These are really striking. You can really tell you’ve put a lot of effort into careful observation! The proportions are good and everything is in its right place two dimensionally.
I see two main issues that are inter-related.
- You have very beautiful details, but they’re all screaming to be #1. As a viewer it’s not clear where the most important place is, or where one’s eye should go — everything jumps out at once.
- The values aren’t clearly describing the form. This flattens out a lot of the features and also makes the fingers and hand/wrist connection less clear three dimensionally speaking.
The reason I say these are interrelated is because knowing and drawing the forms will help you decide what details are more important than others, as well as telling you where to place your values to clearly state the three dimensional character of your subject. This’ll help you simplify and clarify your subject.

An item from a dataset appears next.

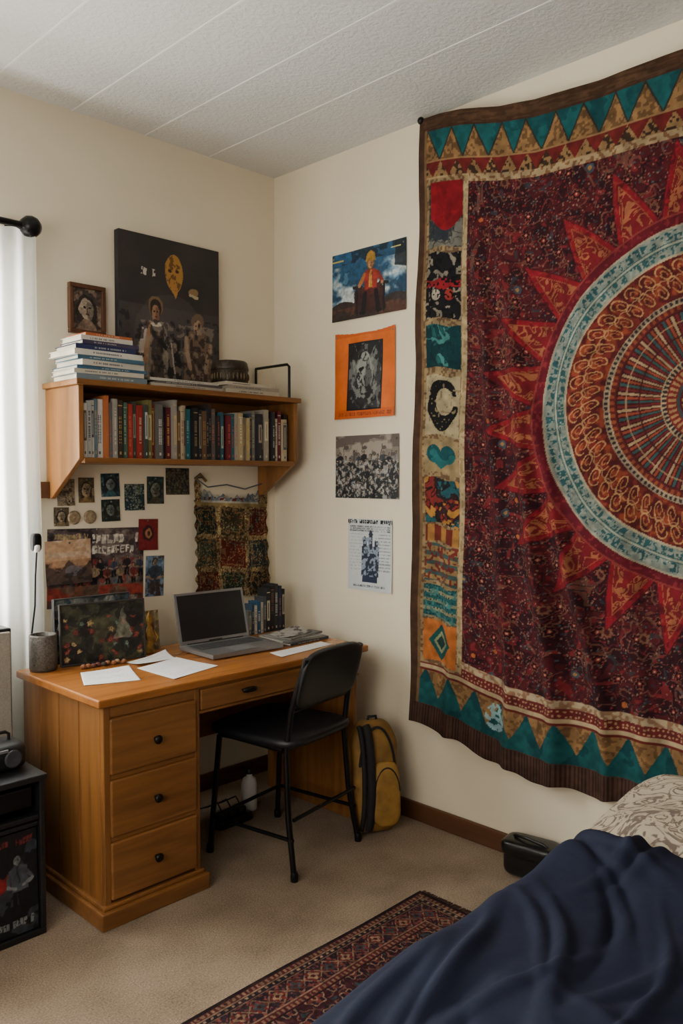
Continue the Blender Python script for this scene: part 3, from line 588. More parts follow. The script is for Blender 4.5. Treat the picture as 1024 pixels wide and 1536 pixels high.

Good things to practice for this are drawing boxes in perspective, first with lines and vanishing points if you need them and then later without. You can also practice lighting the boxes from different directions (all from imagination).
When you’re drawing something complex and articulated like a hand, breaking it all down into simple forms is very helpful. It’s a lot easier to draw a tube in perspective than it is to draw a finger! Once you have a tube though, “finger-izing” it isn’t too hard.
Another thing that might be helpful is to grab some tracing paper and trace over this drawing, but making everything a box. A box for the palm, for each finger join, for the arms, etc.